7. A method for coating a moving web using a dry surface treatment process wherein the movement of the web defines an upstream direction and a downstream direction, comprising the steps of:

pre-charging particles of a dry powder within a charging unit by causing the dry powder to move between an electrode producing corona charging within the unit and an electrode at a lower or opposite potential within the charging unit to form pre-charged particles;

coating the web with a coating layer by supplying the pre-charged particles from the charging unit to a feeding nozzle which forms an electrode and blowing the pre-charged particles from the feeding nozzle toward the web, the feeding nozzle being positioned between an upstream electrode producing a corona discharge, the upstream electrode positioned outside of the charging unit and laterally spaced in the upstream direction from the feeding nozzle and a downstream electrode producing a corona discharge, the downstream electrode positioned outside of the charging unit and laterally spaced in the downstream direction from the feeding nozzle, wherein the feeding nozzle is spaced further from the web than the upstream electrode and the downstream electrode; and

wherein the web is backed by a grounding electrode at a potential which is lower than or opposite to the potentials of the feeding nozzle, the upstream and the downstream electrodes.

8. The method of claim 7 wherein the grounding electrode is a rotatable roll.

9. The method of claim 7 wherein the grounding electrode is a stationary platy electrode.
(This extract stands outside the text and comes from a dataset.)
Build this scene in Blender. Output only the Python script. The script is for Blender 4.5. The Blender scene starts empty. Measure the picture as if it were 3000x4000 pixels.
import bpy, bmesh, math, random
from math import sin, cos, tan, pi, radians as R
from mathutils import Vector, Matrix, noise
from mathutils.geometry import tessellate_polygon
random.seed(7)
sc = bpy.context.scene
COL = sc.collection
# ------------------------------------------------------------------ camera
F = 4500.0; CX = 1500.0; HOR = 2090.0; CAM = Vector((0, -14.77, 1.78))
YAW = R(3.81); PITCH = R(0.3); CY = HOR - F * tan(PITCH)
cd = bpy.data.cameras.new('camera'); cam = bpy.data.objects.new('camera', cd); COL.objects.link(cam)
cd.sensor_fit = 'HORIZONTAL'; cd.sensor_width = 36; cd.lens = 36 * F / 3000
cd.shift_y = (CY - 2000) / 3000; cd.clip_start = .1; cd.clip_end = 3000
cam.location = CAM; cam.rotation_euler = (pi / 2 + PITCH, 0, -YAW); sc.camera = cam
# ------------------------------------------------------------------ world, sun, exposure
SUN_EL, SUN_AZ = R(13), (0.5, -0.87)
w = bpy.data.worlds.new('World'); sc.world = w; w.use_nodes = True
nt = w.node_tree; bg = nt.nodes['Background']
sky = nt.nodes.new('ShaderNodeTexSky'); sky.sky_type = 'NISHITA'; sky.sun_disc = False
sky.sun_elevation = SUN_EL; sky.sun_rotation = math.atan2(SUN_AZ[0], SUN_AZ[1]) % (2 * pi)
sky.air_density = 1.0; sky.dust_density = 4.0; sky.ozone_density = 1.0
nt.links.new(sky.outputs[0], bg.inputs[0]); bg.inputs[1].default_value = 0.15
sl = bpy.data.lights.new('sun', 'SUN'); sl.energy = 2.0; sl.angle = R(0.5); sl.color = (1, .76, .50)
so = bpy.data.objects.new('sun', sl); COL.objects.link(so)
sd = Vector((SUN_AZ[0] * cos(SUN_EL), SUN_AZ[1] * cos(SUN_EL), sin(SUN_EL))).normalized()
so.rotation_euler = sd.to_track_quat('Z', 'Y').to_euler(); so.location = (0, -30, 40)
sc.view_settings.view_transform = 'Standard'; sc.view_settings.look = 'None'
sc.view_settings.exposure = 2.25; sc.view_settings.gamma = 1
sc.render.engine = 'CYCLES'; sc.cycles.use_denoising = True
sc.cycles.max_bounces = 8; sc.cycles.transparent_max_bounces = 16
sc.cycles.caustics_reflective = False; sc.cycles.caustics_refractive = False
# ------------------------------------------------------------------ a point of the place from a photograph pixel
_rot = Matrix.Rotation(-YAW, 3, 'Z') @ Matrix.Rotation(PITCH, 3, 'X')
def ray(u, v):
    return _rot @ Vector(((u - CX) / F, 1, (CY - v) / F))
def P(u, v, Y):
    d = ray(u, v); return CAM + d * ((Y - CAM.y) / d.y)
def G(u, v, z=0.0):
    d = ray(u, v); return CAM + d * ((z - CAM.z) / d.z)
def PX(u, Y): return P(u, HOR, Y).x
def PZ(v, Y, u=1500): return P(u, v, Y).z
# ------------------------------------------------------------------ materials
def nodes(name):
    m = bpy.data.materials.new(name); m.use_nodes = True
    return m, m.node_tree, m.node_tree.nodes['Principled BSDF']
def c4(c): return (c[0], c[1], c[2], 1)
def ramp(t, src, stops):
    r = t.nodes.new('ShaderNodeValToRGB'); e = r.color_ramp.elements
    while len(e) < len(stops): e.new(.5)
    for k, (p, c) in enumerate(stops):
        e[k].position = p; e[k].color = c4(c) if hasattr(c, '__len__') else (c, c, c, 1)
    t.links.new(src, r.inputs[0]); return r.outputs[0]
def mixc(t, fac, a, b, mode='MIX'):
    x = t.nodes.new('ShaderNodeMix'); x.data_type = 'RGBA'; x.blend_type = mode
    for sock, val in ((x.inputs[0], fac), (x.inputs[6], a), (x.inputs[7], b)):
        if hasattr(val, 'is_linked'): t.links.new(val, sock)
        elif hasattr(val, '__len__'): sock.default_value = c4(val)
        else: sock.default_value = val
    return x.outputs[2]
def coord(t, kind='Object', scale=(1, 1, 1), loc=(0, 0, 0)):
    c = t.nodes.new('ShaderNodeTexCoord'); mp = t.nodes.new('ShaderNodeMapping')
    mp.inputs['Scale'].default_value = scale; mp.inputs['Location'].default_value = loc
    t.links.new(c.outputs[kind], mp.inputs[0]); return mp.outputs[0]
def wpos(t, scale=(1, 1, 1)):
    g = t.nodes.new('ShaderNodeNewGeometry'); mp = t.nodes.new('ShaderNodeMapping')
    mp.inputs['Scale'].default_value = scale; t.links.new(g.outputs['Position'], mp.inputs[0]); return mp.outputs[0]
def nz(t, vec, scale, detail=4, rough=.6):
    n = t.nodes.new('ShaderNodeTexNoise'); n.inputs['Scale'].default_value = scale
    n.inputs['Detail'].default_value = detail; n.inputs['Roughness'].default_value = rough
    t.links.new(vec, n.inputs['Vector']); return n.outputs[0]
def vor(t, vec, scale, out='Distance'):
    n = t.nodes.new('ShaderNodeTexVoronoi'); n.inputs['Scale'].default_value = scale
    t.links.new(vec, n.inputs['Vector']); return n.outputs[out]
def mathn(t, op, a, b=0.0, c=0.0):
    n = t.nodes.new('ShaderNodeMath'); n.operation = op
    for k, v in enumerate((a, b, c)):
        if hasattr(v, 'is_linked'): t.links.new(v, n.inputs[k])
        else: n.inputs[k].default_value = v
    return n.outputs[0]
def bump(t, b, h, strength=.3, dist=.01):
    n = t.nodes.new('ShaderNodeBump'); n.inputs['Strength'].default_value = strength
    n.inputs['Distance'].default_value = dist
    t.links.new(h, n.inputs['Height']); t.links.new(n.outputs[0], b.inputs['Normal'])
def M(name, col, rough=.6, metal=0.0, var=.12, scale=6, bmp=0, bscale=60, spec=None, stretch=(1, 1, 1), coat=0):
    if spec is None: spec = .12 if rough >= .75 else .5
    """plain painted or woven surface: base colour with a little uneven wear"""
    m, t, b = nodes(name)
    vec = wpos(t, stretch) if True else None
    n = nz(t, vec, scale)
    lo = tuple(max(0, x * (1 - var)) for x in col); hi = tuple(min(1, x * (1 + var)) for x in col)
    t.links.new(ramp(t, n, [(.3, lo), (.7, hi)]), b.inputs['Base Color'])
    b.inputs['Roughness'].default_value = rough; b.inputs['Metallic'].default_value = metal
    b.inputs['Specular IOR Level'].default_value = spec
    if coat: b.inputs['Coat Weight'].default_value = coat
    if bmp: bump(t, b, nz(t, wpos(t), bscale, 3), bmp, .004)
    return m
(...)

10. A method for coating a moving web using a dry surface treatment process wherein the movement of the paper or board web defines an upstream direction and a downstream direction, comprising the steps of:

pre-charging particles of a dry powder by causing the dry powder to move along the walls of a transfer pipe to charge the particles by triboelectric charging;

supplying the pre-charged particles to a feeding nozzle forming an electrode and blowing the pre-charged particles from the feeding nozzle toward the web, the feeding nozzle being positioned between an upstream electrode producing a corona discharge, the upstream electrode positioned laterally spaced in the upstream direction from the feeding nozzle, and a downstream electrode producing a corona discharge, the downstream electrode positioned laterally spaced in the downstream direction from the feeding nozzle, wherein the feeding nozzle is spaced further from the paper or board web than the upstream electrode and the downstream electrode;

wherein the paper or board web is backed by a grounding electrode at a potential which is lower than or opposite to the potentials of the feeding nozzle, the upstream electrode, and the downstream electrode.

11. The method of claim 10 wherein the grounding electrode is a rotatable roll.

12. The method of claim 10 wherein the grounding electrode is a stationary platy electrode.